[Scenes as source code]
------------
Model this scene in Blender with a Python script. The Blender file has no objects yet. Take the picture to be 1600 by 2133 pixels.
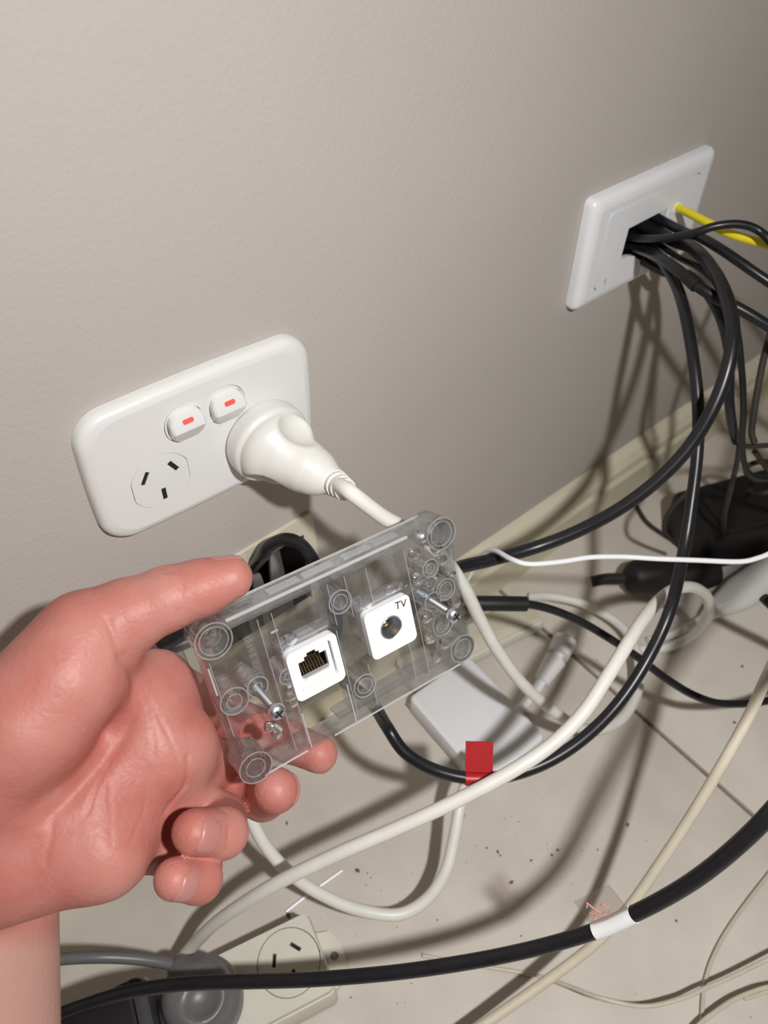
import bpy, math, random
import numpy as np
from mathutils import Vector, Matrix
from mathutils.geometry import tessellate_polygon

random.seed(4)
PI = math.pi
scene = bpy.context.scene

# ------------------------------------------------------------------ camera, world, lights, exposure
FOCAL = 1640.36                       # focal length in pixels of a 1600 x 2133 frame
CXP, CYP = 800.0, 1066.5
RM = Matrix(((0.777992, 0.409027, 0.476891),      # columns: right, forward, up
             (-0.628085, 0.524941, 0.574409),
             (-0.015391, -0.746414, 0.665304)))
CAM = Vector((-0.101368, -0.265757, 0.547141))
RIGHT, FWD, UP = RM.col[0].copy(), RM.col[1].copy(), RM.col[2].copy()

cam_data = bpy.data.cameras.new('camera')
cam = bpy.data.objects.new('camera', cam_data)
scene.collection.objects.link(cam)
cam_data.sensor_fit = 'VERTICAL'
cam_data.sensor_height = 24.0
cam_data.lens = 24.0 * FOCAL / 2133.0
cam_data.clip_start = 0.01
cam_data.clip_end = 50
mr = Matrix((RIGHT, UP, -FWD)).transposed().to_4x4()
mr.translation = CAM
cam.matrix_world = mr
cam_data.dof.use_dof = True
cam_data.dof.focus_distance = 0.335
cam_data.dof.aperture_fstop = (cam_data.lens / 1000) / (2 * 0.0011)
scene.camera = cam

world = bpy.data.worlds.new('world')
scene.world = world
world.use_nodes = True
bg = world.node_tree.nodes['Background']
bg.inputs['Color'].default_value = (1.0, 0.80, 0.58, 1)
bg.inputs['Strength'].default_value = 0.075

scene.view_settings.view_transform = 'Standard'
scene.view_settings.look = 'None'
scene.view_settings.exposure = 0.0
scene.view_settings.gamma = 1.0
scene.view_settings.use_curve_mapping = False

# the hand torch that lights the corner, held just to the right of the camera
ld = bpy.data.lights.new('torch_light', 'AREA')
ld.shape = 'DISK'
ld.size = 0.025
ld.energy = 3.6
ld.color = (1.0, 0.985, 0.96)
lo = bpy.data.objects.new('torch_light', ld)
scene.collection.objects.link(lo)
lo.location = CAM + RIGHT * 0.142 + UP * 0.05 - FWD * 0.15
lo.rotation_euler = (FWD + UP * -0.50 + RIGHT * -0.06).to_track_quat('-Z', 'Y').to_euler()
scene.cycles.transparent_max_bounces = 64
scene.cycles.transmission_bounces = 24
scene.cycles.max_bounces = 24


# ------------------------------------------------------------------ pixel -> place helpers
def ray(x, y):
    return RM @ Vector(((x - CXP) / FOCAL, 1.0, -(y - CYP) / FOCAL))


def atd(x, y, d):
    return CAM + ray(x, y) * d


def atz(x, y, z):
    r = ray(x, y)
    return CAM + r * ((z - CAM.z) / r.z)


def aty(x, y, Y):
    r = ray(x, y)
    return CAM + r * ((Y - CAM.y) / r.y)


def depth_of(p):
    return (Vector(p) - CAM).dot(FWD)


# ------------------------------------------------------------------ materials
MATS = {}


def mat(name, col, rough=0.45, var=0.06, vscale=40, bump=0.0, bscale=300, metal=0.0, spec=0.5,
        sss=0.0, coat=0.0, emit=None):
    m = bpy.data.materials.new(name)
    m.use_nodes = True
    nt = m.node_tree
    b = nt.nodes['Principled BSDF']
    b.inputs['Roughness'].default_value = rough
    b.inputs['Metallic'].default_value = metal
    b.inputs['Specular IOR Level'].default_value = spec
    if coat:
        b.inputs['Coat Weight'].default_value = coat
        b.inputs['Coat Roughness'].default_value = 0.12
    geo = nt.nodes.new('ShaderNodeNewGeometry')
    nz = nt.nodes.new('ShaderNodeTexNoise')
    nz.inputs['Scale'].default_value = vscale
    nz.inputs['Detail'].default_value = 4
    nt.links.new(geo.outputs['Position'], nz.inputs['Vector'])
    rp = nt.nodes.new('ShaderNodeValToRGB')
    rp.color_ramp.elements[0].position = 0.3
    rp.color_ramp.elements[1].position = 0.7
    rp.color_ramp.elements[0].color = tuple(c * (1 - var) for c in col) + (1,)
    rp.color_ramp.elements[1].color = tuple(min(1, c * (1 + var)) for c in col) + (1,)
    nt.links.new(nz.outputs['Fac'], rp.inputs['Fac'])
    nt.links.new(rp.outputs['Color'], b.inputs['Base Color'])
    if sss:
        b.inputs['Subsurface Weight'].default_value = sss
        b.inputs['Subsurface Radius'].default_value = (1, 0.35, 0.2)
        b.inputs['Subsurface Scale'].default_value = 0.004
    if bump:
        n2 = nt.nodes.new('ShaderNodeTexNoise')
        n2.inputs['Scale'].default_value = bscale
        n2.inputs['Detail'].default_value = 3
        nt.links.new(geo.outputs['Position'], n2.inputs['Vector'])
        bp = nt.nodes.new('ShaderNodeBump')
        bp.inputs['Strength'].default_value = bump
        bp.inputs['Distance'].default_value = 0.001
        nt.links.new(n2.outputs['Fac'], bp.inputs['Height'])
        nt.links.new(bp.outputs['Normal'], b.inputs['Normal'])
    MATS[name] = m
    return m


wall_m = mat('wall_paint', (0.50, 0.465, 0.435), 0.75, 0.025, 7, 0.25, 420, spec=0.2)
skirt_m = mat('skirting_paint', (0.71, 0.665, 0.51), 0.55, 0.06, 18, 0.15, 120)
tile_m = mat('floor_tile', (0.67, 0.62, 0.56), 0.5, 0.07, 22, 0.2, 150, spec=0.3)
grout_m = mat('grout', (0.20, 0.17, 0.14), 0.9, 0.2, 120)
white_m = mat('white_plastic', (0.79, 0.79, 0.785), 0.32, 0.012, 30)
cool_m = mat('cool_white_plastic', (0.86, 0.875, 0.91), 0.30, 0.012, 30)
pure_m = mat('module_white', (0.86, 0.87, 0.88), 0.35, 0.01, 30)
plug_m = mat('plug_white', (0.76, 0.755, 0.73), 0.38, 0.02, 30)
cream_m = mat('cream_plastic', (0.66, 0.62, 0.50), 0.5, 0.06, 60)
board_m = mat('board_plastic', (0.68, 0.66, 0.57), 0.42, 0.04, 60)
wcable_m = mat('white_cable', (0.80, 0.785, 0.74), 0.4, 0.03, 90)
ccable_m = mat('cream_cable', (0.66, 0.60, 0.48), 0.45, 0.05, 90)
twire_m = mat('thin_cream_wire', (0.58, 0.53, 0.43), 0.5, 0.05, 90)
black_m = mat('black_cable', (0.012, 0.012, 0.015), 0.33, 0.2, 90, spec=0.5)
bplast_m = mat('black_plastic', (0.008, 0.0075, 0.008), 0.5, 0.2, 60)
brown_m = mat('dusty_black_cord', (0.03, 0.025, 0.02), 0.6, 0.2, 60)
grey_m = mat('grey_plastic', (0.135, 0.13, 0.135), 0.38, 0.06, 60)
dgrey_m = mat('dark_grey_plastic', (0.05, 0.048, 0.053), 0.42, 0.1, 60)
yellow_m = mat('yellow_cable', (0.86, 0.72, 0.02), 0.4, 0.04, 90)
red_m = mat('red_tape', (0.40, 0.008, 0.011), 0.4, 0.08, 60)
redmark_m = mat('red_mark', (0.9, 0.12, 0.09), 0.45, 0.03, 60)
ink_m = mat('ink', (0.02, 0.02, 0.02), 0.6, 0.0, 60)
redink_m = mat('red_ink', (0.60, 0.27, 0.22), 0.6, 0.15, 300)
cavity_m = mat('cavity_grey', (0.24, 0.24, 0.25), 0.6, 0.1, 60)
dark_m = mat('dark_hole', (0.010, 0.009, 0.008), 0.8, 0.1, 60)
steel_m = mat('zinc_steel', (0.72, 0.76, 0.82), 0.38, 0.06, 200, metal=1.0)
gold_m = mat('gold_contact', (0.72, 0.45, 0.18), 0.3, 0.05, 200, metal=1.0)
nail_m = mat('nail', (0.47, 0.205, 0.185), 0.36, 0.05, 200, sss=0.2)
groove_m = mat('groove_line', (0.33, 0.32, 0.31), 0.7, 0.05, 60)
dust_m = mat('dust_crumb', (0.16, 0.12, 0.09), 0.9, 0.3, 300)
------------
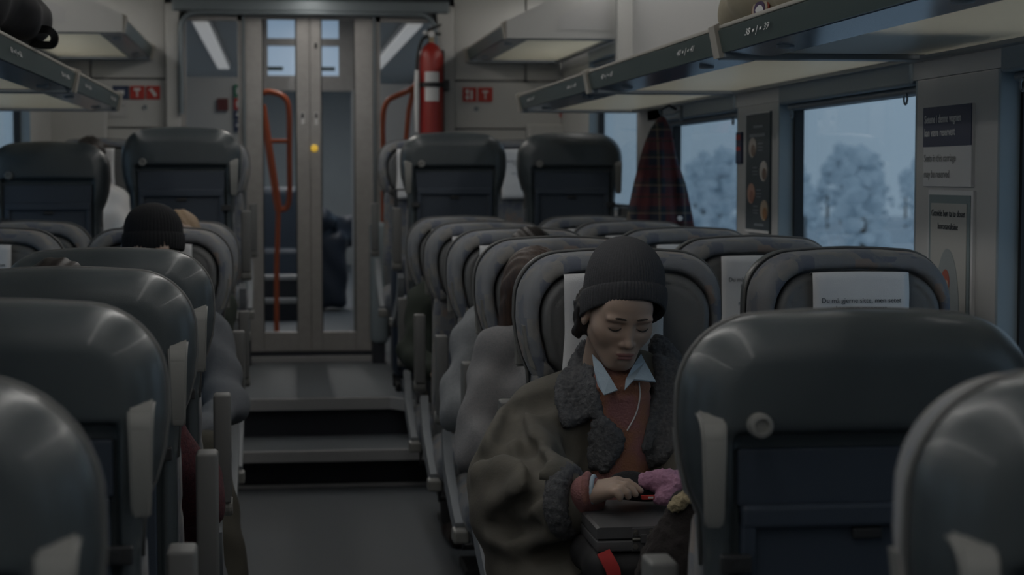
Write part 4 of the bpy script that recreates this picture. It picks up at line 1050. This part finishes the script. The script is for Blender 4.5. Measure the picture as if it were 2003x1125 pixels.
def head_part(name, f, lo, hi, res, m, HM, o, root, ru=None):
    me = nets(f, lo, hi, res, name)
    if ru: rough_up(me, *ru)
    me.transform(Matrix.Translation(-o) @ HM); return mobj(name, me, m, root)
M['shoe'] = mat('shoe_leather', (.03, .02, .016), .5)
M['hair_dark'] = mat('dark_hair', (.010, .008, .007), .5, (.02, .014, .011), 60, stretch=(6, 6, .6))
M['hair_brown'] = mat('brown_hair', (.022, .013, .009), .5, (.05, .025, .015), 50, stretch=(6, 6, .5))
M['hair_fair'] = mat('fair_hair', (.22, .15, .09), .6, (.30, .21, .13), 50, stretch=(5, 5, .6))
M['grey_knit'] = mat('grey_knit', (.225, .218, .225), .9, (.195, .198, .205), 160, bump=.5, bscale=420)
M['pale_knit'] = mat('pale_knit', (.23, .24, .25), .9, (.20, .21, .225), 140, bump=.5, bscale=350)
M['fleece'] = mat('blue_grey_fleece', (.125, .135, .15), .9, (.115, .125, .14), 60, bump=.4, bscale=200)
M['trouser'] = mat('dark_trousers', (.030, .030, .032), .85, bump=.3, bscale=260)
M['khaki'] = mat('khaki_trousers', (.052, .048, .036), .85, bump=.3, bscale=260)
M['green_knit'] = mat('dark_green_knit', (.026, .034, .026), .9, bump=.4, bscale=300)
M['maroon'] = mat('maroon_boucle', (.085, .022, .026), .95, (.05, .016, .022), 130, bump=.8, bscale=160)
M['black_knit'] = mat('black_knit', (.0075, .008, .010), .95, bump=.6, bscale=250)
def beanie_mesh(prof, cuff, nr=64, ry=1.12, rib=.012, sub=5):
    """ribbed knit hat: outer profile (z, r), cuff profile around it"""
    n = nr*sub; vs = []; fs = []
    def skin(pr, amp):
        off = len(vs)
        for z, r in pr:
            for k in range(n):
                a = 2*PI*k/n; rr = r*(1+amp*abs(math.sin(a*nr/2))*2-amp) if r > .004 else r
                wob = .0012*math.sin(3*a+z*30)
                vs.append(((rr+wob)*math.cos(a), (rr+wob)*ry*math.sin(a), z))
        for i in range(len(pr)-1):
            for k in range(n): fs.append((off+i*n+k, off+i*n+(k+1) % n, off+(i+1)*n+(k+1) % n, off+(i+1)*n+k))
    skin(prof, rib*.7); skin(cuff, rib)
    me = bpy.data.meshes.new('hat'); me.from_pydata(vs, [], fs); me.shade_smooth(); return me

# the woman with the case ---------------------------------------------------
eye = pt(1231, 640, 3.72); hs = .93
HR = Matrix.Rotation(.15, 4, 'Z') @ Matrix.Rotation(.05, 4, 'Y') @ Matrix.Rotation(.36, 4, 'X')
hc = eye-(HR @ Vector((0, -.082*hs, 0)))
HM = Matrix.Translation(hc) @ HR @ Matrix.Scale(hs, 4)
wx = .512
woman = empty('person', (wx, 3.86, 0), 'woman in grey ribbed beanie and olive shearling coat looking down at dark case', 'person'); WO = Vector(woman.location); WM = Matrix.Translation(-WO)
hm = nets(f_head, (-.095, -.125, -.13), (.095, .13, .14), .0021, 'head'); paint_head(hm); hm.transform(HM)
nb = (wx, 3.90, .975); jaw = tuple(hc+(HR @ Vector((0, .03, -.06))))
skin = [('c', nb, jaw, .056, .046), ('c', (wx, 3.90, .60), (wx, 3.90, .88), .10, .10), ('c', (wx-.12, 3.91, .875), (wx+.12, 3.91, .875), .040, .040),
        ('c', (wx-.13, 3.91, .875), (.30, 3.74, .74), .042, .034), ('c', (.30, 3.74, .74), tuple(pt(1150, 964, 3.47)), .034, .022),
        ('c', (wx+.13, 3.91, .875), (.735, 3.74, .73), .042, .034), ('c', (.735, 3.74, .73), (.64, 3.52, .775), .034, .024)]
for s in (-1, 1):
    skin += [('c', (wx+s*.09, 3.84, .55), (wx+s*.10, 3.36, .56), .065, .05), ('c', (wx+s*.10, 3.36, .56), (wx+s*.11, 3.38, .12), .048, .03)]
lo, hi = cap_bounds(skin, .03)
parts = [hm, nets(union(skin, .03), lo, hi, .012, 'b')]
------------
#### [Set task]
Take each line of the material that contains the word "script" and list it.

#### [Task answer]
Model this scene in Blender with a Python script. The Blender file has no objects yet. Take the picture to be 1600 by 2133 pixels.
Write part 4 of the bpy script that recreates this picture. It picks up at line 1050. This part finishes the script. The script is for Blender 4.5. Measure the picture as if it were 2003x1125 pixels.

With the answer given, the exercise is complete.